— start SOURCE EXCERPT —

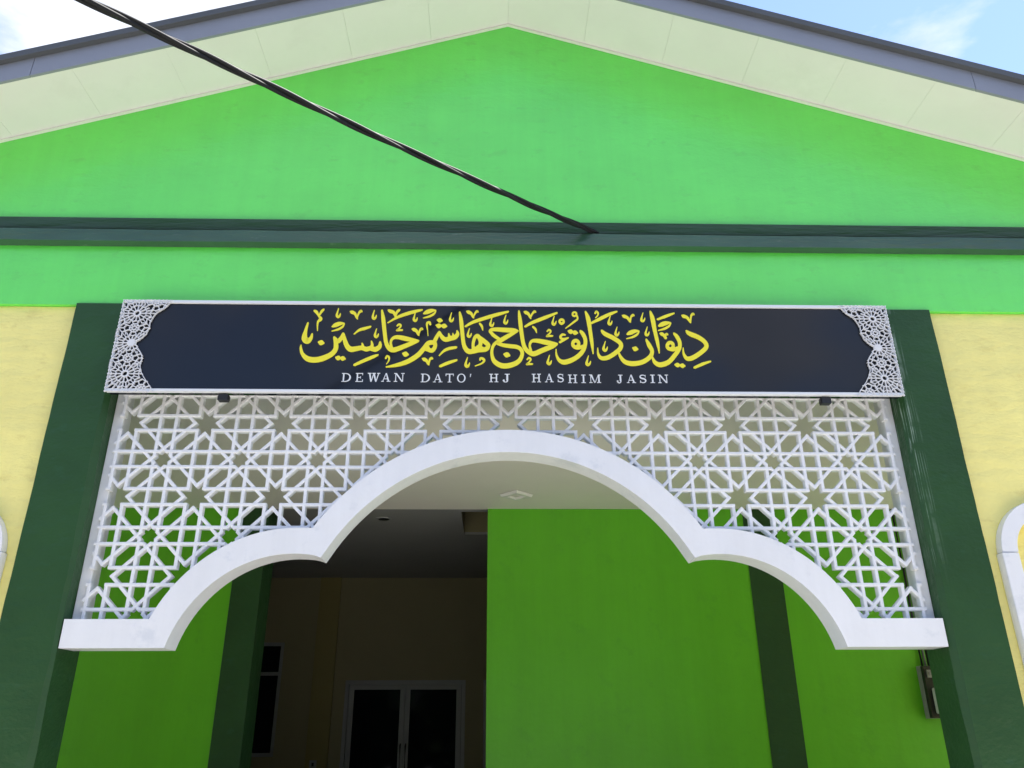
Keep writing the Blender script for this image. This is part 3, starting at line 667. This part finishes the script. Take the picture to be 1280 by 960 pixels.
# lace ends: cut-out star rosettes following a scalloped outline
OUT = [(-2.219, 4.262), (-2.261, 4.203), (-2.305, 4.170), (-2.324, 4.138), (-2.338, 4.100), (-2.338, 4.055), (-2.350, 4.009), (-2.383, 3.972), (-2.404, 3.954),
       (-2.404, 3.932), (-2.384, 3.909), (-2.358, 3.874), (-2.345, 3.838), (-2.350, 3.786), (-2.334, 3.742), (-2.307, 3.699), (-2.272, 3.656), (-2.237, 3.604)]
POLY = OUT + [(-2.552, 3.600), (-2.552, 4.268)]
def in_poly(x, z, poly=POLY):
    c = False; n = len(poly)
    for i in range(n):
        (x0, z0), (x1, z1) = poly[i], poly[(i + 1) % n]
        if (z0 > z) != (z1 > z) and x < (x1 - x0) * (z - z0) / (z1 - z0) + x0: c = not c
    return c
ROS = []       # rosette centres
XC = -2.439
for z, kind in ((4.162, 'big'), (4.055, 'small'), (3.947, 'solid'), (3.838, 'small'), (3.728, 'big')): ROS.append((XC, z, kind))
for z in (4.246, 3.624): ROS.append((XC + 0.116, z, 'small'))
segs = []
WT = {'big': 1.22, 'small': 0.84, 'solid': 1.10}
def nearest(p): return min(range(len(ROS)), key=lambda k: math.hypot(ROS[k][0] - p[0], ROS[k][1] - p[1]) / WT[ROS[k][2]])
own = None
def seg(a, b, w_=0.0046):
    if own is not None and nearest(((a[0] + b[0]) / 2, (a[1] + b[1]) / 2)) != own: return
    segs.append((a, b, w_))
for own, (cx, cz, kind) in enumerate(ROS):
    def pt(r, a): return (cx + r * math.cos(a), cz + r * math.sin(a))
    n = 12 if kind != 'small' else 8
    o = {'big': 0.0, 'solid': -0.005, 'small': 0.004}[kind]
    for i in range(n):
        a, b, h = 2 * math.pi * i / n, 2 * math.pi * (i + 1) / n, 2 * math.pi * (i + .5) / n
        if kind == 'big':
            seg(pt(.0200, a), pt(.0200, b), 0.0100); seg(pt(.022, a), pt(.054, a), 0.0058)
        elif kind == 'solid':
            seg(pt(.0, a), pt(.024, a), 0.0110); seg(pt(.020, a), pt(.050, a), 0.0058)
        else:
            seg(pt(.0140, a), pt(.0140, b), 0.0060); seg(pt(.0140, a), pt(.031, a), 0.0050); seg(pt(.031, a), pt(.031, b), 0.0050); seg(pt(.031, h), pt(.058, h), 0.0052)
            a, b, h = h, h + 2 * math.pi / n, h + math.pi / n
        seg(pt(.054 + o, a), pt(.063 + o, h), 0.0052); seg(pt(.063 + o, h), pt(.054 + o, b), 0.0052)
        seg(pt(.063 + o, h), pt(.100, h), 0.0050); seg(pt(.054 + o, a), pt(.082, a), 0.0050)
        seg(pt(.100, h), pt(.082, a), 0.0050); seg(pt(.100, h), pt(.082, b), 0.0050)
        seg(pt(.100, h), pt(.135, h), 0.0050); seg(pt(.082, a), pt(.135, a), 0.0050)
own = None
# beaded edge along the outer sides
def edge(a, b, step=0.024):
    a, b = Vector(a), Vector(b); n = max(int((b - a).length / step), 1)
    nrm = Vector((-(b - a).y, (b - a).x)).normalized()
    for i in range(n):
        p, q = a.lerp(b, i / n), a.lerp(b, (i + 1) / n); mdl = (p + q) / 2 + nrm * 0.0055
        seg(tuple(p), tuple(mdl), 0.0048); seg(tuple(mdl), tuple(q), 0.0048)
edge((-2.546, 4.262), (-2.546, 3.606)); edge((-2.235, 4.262), (-2.546, 4.262)); edge((-2.546, 3.606), (-2.245, 3.606))
for i in range(len(OUT) - 1):
    a, b = Vector(OUT[i]), Vector(OUT[i + 1]); seg(tuple(a - Vector((.006, 0))), tuple(b - Vector((.006, 0))), 0.0040)
def lace(sx):
    mb = MB(); rnd = random.Random(3)
    for a, b, w_ in segs:
        mx_, mz_ = (a[0] + b[0]) / 2, (a[1] + b[1]) / 2
        if not in_poly(mx_, mz_): continue
        for _ in range(6):                      # trim ends that stick out
            if not in_poly(*a): a = (a[0] * .8 + b[0] * .2, a[1] * .8 + b[1] * .2)
            if not in_poly(*b): b = (b[0] * .8 + a[0] * .2, b[1] * .8 + a[1] * .2)
        y = -0.1125 + rnd.uniform(0, 0.0016)
        h = w_ / 2 * 0.95
        d = Vector((b[0] - a[0], b[1] - a[1]))
        if d.length < 1e-5: continue
        d.normalize(); e = h * 0.5
        mb.prism((sx * (a[0] - d.x * e), y, a[1] - d.y * e), (sx * (b[0] + d.x * e), y, b[1] + d.y * e), [(-h, -0.006), (-h, 0.006), (h, 0.006), (h, -0.006)], (0, -1, 0))
    return mb.build('lace_corner', LACE, sign)
lace(1); lace(-1)

# lettering: brush strokes (x, z, width in millimetres) raised 3 mm from the panel
def smooth_path(pts, sub=7):
    out = []
    n = len(pts)
    for i in range(n - 1):
        p0, p1, p2, p3 = pts[max(i - 1, 0)], pts[i], pts[i + 1], pts[min(i + 2, n - 1)]
        for k in range(sub):
            t = k / sub
            out.append(tuple(0.5 * ((2 * p1[c]) + (-p0[c] + p2[c]) * t + (2 * p0[c] - 5 * p1[c] + 4 * p2[c] - p3[c]) * t * t + (-p0[c] + 3 * p1[c] - 3 * p2[c] + p3[c]) * t ** 3) for c in range(3)))
    out.append(tuple(pts[-1]))
    return out
def stroke(mb, pts, y, y1=-0.0995):
    q = smooth_path([(p[0] / 1000, p[1] / 1000, p[2] / 1000) for p in pts])
    n = len(q); L_, R_ = [], []
    for i, (x, z, w_) in enumerate(q):
        a, b = q[max(i - 1, 0)], q[min(i + 1, n - 1)]
        d = Vector((b[0] - a[0], b[1] - a[1]))
        if d.length < 1e-7: d = Vector((1, 0))
        d.normalize(); h = max(w_ * 1.1, 0.004) / 2
        # the reed pen is taller than it is wide here because the letters are stretched in height
        nx, nz = -d.y * h, d.x * h * 1.12
        L_.append((x + nx, z + nz)); R_.append((x - nx, z - nz))
    vs_ = [(x, y, z) for x, z in L_] + [(x, y, z) for x, z in R_] + [(x, y1, z) for x, z in L_] + [(x, y1, z) for x, z in R_]
    fs_ = []
    for i in range(n - 1):
        fs_ += [(i, n + i, n + i + 1, i + 1), (i, i + 1, 2 * n + i + 1, 2 * n + i), (n + i, 3 * n + i, 3 * n + i + 1, n + i + 1)]
    fs_ += [(0, 2 * n, 3 * n, n), (n - 1, 2 * n - 1, 4 * n - 1, 3 * n - 1)]
    mb.add(vs_, fs_)
    # rounded ends
    for (x, z, w_) in (q[0], q[-1]):
        r = max(w_, 0.004) * 0.5
        k = 10
        ring_ = [(x + r * math.cos(2 * math.pi * i / k), z + r * 1.1 * math.sin(2 * math.pi * i / k)) for i in range(k)]
        mb.add([(p, y + 0.0002, s_) for p, s_ in ring_], [tuple(range(k))])
cnt = 0
for name, group in (('calligraphy_letter', LETTERS), ('vowel_mark', MARKS)):
    for shape in group:
        mb = MB()
        for st in shape:
            cnt += 1
            stroke(mb, st, -0.1030 - (cnt % 9) * 0.0003)
        mb.build(name, YELLOWVINYL, sign, fix=False)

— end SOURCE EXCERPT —

- [THE EXERCISE]: Reproduce the data above in full, exactly as it is, with the pictures left out.

- [CORRECT OUTPUT]:
Keep writing the Blender script for this image. This is part 3, starting at line 667. This part finishes the script. Take the picture to be 1280 by 960 pixels.
# lace ends: cut-out star rosettes following a scalloped outline
OUT = [(-2.219, 4.262), (-2.261, 4.203), (-2.305, 4.170), (-2.324, 4.138), (-2.338, 4.100), (-2.338, 4.055), (-2.350, 4.009), (-2.383, 3.972), (-2.404, 3.954),
       (-2.404, 3.932), (-2.384, 3.909), (-2.358, 3.874), (-2.345, 3.838), (-2.350, 3.786), (-2.334, 3.742), (-2.307, 3.699), (-2.272, 3.656), (-2.237, 3.604)]
POLY = OUT + [(-2.552, 3.600), (-2.552, 4.268)]
def in_poly(x, z, poly=POLY):
    c = False; n = len(poly)
    for i in range(n):
        (x0, z0), (x1, z1) = poly[i], poly[(i + 1) % n]
        if (z0 > z) != (z1 > z) and x < (x1 - x0) * (z - z0) / (z1 - z0) + x0: c = not c
    return c
ROS = []       # rosette centres
XC = -2.439
for z, kind in ((4.162, 'big'), (4.055, 'small'), (3.947, 'solid'), (3.838, 'small'), (3.728, 'big')): ROS.append((XC, z, kind))
for z in (4.246, 3.624): ROS.append((XC + 0.116, z, 'small'))
segs = []
WT = {'big': 1.22, 'small': 0.84, 'solid': 1.10}
def nearest(p): return min(range(len(ROS)), key=lambda k: math.hypot(ROS[k][0] - p[0], ROS[k][1] - p[1]) / WT[ROS[k][2]])
own = None
def seg(a, b, w_=0.0046):
    if own is not None and nearest(((a[0] + b[0]) / 2, (a[1] + b[1]) / 2)) != own: return
    segs.append((a, b, w_))
for own, (cx, cz, kind) in enumerate(ROS):
    def pt(r, a): return (cx + r * math.cos(a), cz + r * math.sin(a))
    n = 12 if kind != 'small' else 8
    o = {'big': 0.0, 'solid': -0.005, 'small': 0.004}[kind]
    for i in range(n):
        a, b, h = 2 * math.pi * i / n, 2 * math.pi * (i + 1) / n, 2 * math.pi * (i + .5) / n
        if kind == 'big':
            seg(pt(.0200, a), pt(.0200, b), 0.0100); seg(pt(.022, a), pt(.054, a), 0.0058)
        elif kind == 'solid':
            seg(pt(.0, a), pt(.024, a), 0.0110); seg(pt(.020, a), pt(.050, a), 0.0058)
        else:
            seg(pt(.0140, a), pt(.0140, b), 0.0060); seg(pt(.0140, a), pt(.031, a), 0.0050); seg(pt(.031, a), pt(.031, b), 0.0050); seg(pt(.031, h), pt(.058, h), 0.0052)
            a, b, h = h, h + 2 * math.pi / n, h + math.pi / n
        seg(pt(.054 + o, a), pt(.063 + o, h), 0.0052); seg(pt(.063 + o, h), pt(.054 + o, b), 0.0052)
        seg(pt(.063 + o, h), pt(.100, h), 0.0050); seg(pt(.054 + o, a), pt(.082, a), 0.0050)
        seg(pt(.100, h), pt(.082, a), 0.0050); seg(pt(.100, h), pt(.082, b), 0.0050)
        seg(pt(.100, h), pt(.135, h), 0.0050); seg(pt(.082, a), pt(.135, a), 0.0050)
own = None
# beaded edge along the outer sides
def edge(a, b, step=0.024):
    a, b = Vector(a), Vector(b); n = max(int((b - a).length / step), 1)
    nrm = Vector((-(b - a).y, (b - a).x)).normalized()
    for i in range(n):
        p, q = a.lerp(b, i / n), a.lerp(b, (i + 1) / n); mdl = (p + q) / 2 + nrm * 0.0055
        seg(tuple(p), tuple(mdl), 0.0048); seg(tuple(mdl), tuple(q), 0.0048)
edge((-2.546, 4.262), (-2.546, 3.606)); edge((-2.235, 4.262), (-2.546, 4.262)); edge((-2.546, 3.606), (-2.245, 3.606))
for i in range(len(OUT) - 1):
    a, b = Vector(OUT[i]), Vector(OUT[i + 1]); seg(tuple(a - Vector((.006, 0))), tuple(b - Vector((.006, 0))), 0.0040)
def lace(sx):
    mb = MB(); rnd = random.Random(3)
    for a, b, w_ in segs:
        mx_, mz_ = (a[0] + b[0]) / 2, (a[1] + b[1]) / 2
        if not in_poly(mx_, mz_): continue
        for _ in range(6):                      # trim ends that stick out
            if not in_poly(*a): a = (a[0] * .8 + b[0] * .2, a[1] * .8 + b[1] * .2)
            if not in_poly(*b): b = (b[0] * .8 + a[0] * .2, b[1] * .8 + a[1] * .2)
        y = -0.1125 + rnd.uniform(0, 0.0016)
        h = w_ / 2 * 0.95
        d = Vector((b[0] - a[0], b[1] - a[1]))
        if d.length < 1e-5: continue
        d.normalize(); e = h * 0.5
        mb.prism((sx * (a[0] - d.x * e), y, a[1] - d.y * e), (sx * (b[0] + d.x * e), y, b[1] + d.y * e), [(-h, -0.006), (-h, 0.006), (h, 0.006), (h, -0.006)], (0, -1, 0))
    return mb.build('lace_corner', LACE, sign)
lace(1); lace(-1)

# lettering: brush strokes (x, z, width in millimetres) raised 3 mm from the panel
def smooth_path(pts, sub=7):
    out = []
    n = len(pts)
    for i in range(n - 1):
        p0, p1, p2, p3 = pts[max(i - 1, 0)], pts[i], pts[i + 1], pts[min(i + 2, n - 1)]
        for k in range(sub):
            t = k / sub
            out.append(tuple(0.5 * ((2 * p1[c]) + (-p0[c] + p2[c]) * t + (2 * p0[c] - 5 * p1[c] + 4 * p2[c] - p3[c]) * t * t + (-p0[c] + 3 * p1[c] - 3 * p2[c] + p3[c]) * t ** 3) for c in range(3)))
    out.append(tuple(pts[-1]))
    return out
def stroke(mb, pts, y, y1=-0.0995):
    q = smooth_path([(p[0] / 1000, p[1] / 1000, p[2] / 1000) for p in pts])
    n = len(q); L_, R_ = [], []
    for i, (x, z, w_) in enumerate(q):
        a, b = q[max(i - 1, 0)], q[min(i + 1, n - 1)]
        d = Vector((b[0] - a[0], b[1] - a[1]))
        if d.length < 1e-7: d = Vector((1, 0))
        d.normalize(); h = max(w_ * 1.1, 0.004) / 2
        # the reed pen is taller than it is wide here because the letters are stretched in height
        nx, nz = -d.y * h, d.x * h * 1.12
        L_.append((x + nx, z + nz)); R_.append((x - nx, z - nz))
    vs_ = [(x, y, z) for x, z in L_] + [(x, y, z) for x, z in R_] + [(x, y1, z) for x, z in L_] + [(x, y1, z) for x, z in R_]
    fs_ = []
    for i in range(n - 1):
        fs_ += [(i, n + i, n + i + 1, i + 1), (i, i + 1, 2 * n + i + 1, 2 * n + i), (n + i, 3 * n + i, 3 * n + i + 1, n + i + 1)]
    fs_ += [(0, 2 * n, 3 * n, n), (n - 1, 2 * n - 1, 4 * n - 1, 3 * n - 1)]
    mb.add(vs_, fs_)
    # rounded ends
    for (x, z, w_) in (q[0], q[-1]):
        r = max(w_, 0.004) * 0.5
        k = 10
        ring_ = [(x + r * math.cos(2 * math.pi * i / k), z + r * 1.1 * math.sin(2 * math.pi * i / k)) for i in range(k)]
        mb.add([(p, y + 0.0002, s_) for p, s_ in ring_], [tuple(range(k))])
cnt = 0
for name, group in (('calligraphy_letter', LETTERS), ('vowel_mark', MARKS)):
    for shape in group:
        mb = MB()
        for st in shape:
            cnt += 1
            stroke(mb, st, -0.1030 - (cnt % 9) * 0.0003)
        mb.build(name, YELLOWVINYL, sign, fix=False)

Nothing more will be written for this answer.